When it comes to the more meaningful data of murders per capita, D.C.'s rate was still higher in 2005 than it was in 1976. It has been higher every year but one since the gun ban passed, and most years it's been enormously higher.

For 10 of the past 30 years, the District's per capita murder rate was more than twice as high as it was the year the ban passed. D.C. residents have no reason to think its gun laws have done anything to make them safer.

Beyond statistics, two of the original plaintiffs in the Heller case have specific stories that reveal exactly why law-abiding citizens would want the right to possess handguns. One was a woman who was threatened in her own D.C. home for daring to stand up to neighborhood drug dealers. Another was a man who once saved a friend's life and his own from a gay-bashing mob by brandishing -- not even firing -- his handgun.

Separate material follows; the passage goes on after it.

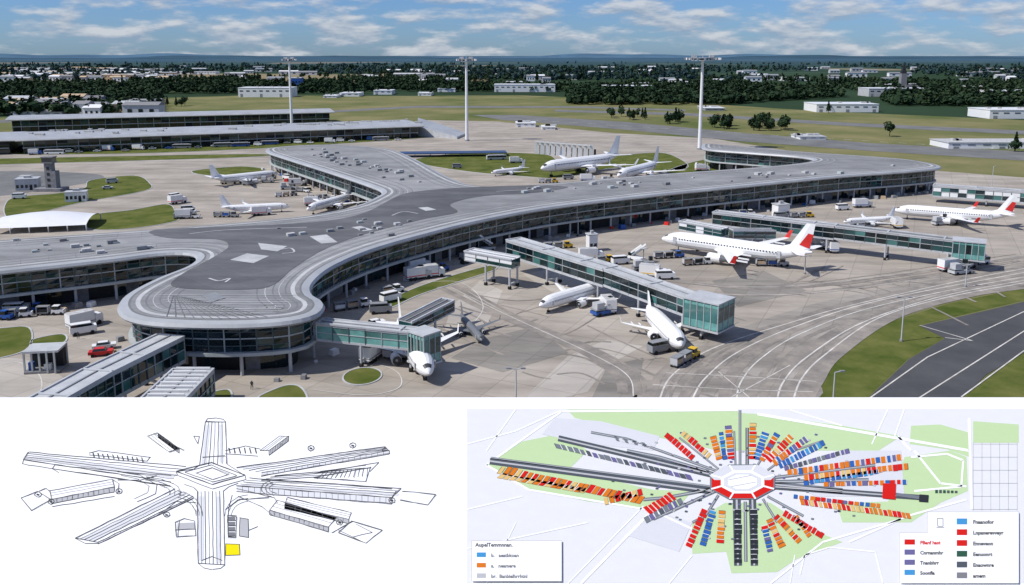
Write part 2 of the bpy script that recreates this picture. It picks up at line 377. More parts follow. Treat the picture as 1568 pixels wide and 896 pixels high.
# ---------------- glazed tunnels / jet bridges
def tunnel(b,p0,p1,w,h,roofk='roof_dark',glass=('g1','g0','g3','g0','g2'),step=3.0,rib=True):
    p0=Vector(p0);p1=Vector(p1); d=p1-p0; L=d.length; n=max(2,int(L/step)); dn=d.normalized()
    s=Vector((-dn.y,dn.x,0)).normalized()*w/2; hz=Vector((0,0,h))
    for i in range(n):
        a=p0+d*i/n; c=p0+d*(i+1)/n
        for sg in(1,-1):
            S2=s*sg
            for lo,hi in((.9,.5),(.5,.12)):
                f=[a+S2-hz*lo,c+S2-hz*lo,c+S2-hz*hi,a+S2-hz*hi]
                if sg==1: f=f[::-1]
                b.add(f,[(0,1,2,3)],random.choice(glass))
            b.beam(a+S2*1.02-hz*.95,a+S2*1.02,.18,.18,'mullw' if i%4==0 else 'mull')
        if rib and i%5==0: b.beam(a-s*1.04+Vector((0,0,.12)),a+s*1.04+Vector((0,0,.12)),.5,.25,'lgrey')
    b.beam(p0-Vector((0,0,h*.06)),p1-Vector((0,0,h*.06)),w*1.06,h*.13,'lgrey')
    up=Vector((0,0,.02))
    b.quad(p0-s*.8+up,p1-s*.8+up,p1+s*.8+up,p0+s*.8+up,roofk)
    for sg in(1,-1): b.beam(p0+s*sg*1.02+Vector((0,0,.1)),p1+s*sg*1.02+Vector((0,0,.1)),.35,.35,'lgrey')
    b.beam(p0+Vector((0,0,.1)),p1+Vector((0,0,.1)),.3,.2,'grey')
    b.beam(p0-hz*.97,p1-hz*.97,w*1.04,h*.14,'lgrey')
    b.beam(p0-hz*.5+s*1.03,p1-hz*.5+s*1.03,.1,.15,'mullw'); b.beam(p0-hz*.5-s*1.03,p1-hz*.5-s*1.03,.1,.15,'mullw')
    for q in(p0,p1): b.add([q-s,q+s,q+s-hz,q-s-hz],[(0,1,2,3),],'g1')
def legs(b,p,h,w=3.0,ang=0):
    R=Matrix.Rotation(ang,4,'Z')
    for sg in(-1,1):
        o=R@Vector((0,sg*w/2,0)); q=zz(p,0)+o
        b.cyl(q,q+Vector((0,0,h)),.28,.28,'lgrey',8)
        b.cyl(q+R@Vector((-.3,0,.5)),q+R@Vector((.3,0,.5)),.5,.5,'black',10)
    b.beam(zz(p,1.4)+R@Vector((0,-w/2,0)),zz(p,1.4)+R@Vector((0,w/2,0)),.4,.4,'lgrey')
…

The ugliest aspect of D.C.'s laws is that they inherently presume that your life is not worth protecting -- given that government cannot, and does not promise to, provide effective police protection in every life-threatening situation.

If the Supreme Court declares that the Second Amendment, like its sister amendments, protects an individual right, then many localities besides D.C., from New York City to Chicago, may have to rethink aspects of their gun control laws. The full meaning of the Court's decision will play out in the political arena.

Regardless, our right of self-defense is central to our right to life. For D.C. -- or any other city or state -- to completely deny us the most effective means of protecting our homes and our families is unacceptable. We shouldn't need the Supreme Court to tell us that.



"The ugliest aspect of D.C.'s laws is that they inherently presume that your life is not worth protecting. . ." that is the premise behind all gun control laws beyond those seeking to deny access to weapons to convicted violent felons and lunatics.